Work instructions.
Write out the listing below in full and exactly, leaving out every picture.

Raw data.
===============

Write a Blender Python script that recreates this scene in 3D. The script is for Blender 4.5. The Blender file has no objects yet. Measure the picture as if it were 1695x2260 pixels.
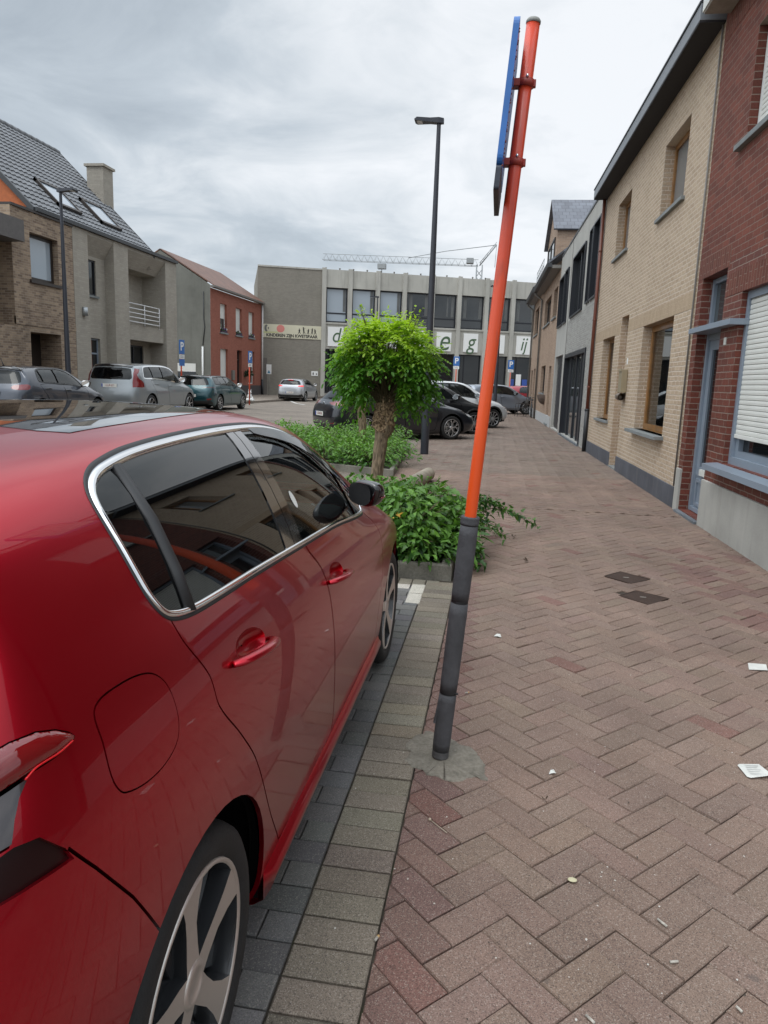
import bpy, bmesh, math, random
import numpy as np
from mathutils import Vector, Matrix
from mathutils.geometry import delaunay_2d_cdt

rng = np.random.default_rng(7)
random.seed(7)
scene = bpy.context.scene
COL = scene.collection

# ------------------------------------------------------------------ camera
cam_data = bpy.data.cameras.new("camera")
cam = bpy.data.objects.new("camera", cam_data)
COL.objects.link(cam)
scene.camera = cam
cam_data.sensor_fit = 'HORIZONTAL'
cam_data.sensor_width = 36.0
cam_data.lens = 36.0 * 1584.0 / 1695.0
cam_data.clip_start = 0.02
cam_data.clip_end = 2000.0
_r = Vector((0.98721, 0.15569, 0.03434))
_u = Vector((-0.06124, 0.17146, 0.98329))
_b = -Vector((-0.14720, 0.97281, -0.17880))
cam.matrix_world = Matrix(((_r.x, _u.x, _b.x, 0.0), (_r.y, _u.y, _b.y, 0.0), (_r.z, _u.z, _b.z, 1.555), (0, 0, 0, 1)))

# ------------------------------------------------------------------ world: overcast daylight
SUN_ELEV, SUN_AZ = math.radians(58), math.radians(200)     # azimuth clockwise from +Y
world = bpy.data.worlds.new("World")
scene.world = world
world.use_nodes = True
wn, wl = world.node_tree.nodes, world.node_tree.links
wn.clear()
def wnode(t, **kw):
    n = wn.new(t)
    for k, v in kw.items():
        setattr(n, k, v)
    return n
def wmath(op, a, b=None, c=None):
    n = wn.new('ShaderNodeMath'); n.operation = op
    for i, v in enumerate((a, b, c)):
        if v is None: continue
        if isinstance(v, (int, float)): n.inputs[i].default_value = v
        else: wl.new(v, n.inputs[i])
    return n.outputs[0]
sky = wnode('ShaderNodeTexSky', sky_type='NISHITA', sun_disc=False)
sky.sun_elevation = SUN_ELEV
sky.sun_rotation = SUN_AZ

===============

Answer for the task.
Write a Blender Python script that recreates this scene in 3D. The script is for Blender 4.5. The Blender file has no objects yet. Measure the picture as if it were 1695x2260 pixels.
import bpy, bmesh, math, random
import numpy as np
from mathutils import Vector, Matrix
from mathutils.geometry import delaunay_2d_cdt

rng = np.random.default_rng(7)
random.seed(7)
scene = bpy.context.scene
COL = scene.collection

# ------------------------------------------------------------------ camera
cam_data = bpy.data.cameras.new("camera")
cam = bpy.data.objects.new("camera", cam_data)
COL.objects.link(cam)
scene.camera = cam
cam_data.sensor_fit = 'HORIZONTAL'
cam_data.sensor_width = 36.0
cam_data.lens = 36.0 * 1584.0 / 1695.0
cam_data.clip_start = 0.02
cam_data.clip_end = 2000.0
_r = Vector((0.98721, 0.15569, 0.03434))
_u = Vector((-0.06124, 0.17146, 0.98329))
_b = -Vector((-0.14720, 0.97281, -0.17880))
cam.matrix_world = Matrix(((_r.x, _u.x, _b.x, 0.0), (_r.y, _u.y, _b.y, 0.0), (_r.z, _u.z, _b.z, 1.555), (0, 0, 0, 1)))

# ------------------------------------------------------------------ world: overcast daylight
SUN_ELEV, SUN_AZ = math.radians(58), math.radians(200)     # azimuth clockwise from +Y
world = bpy.data.worlds.new("World")
scene.world = world
world.use_nodes = True
wn, wl = world.node_tree.nodes, world.node_tree.links
wn.clear()
def wnode(t, **kw):
    n = wn.new(t)
    for k, v in kw.items():
        setattr(n, k, v)
    return n
def wmath(op, a, b=None, c=None):
    n = wn.new('ShaderNodeMath'); n.operation = op
    for i, v in enumerate((a, b, c)):
        if v is None: continue
        if isinstance(v, (int, float)): n.inputs[i].default_value = v
        else: wl.new(v, n.inputs[i])
    return n.outputs[0]
sky = wnode('ShaderNodeTexSky', sky_type='NISHITA', sun_disc=False)
sky.sun_elevation = SUN_ELEV
sky.sun_rotation = SUN_AZ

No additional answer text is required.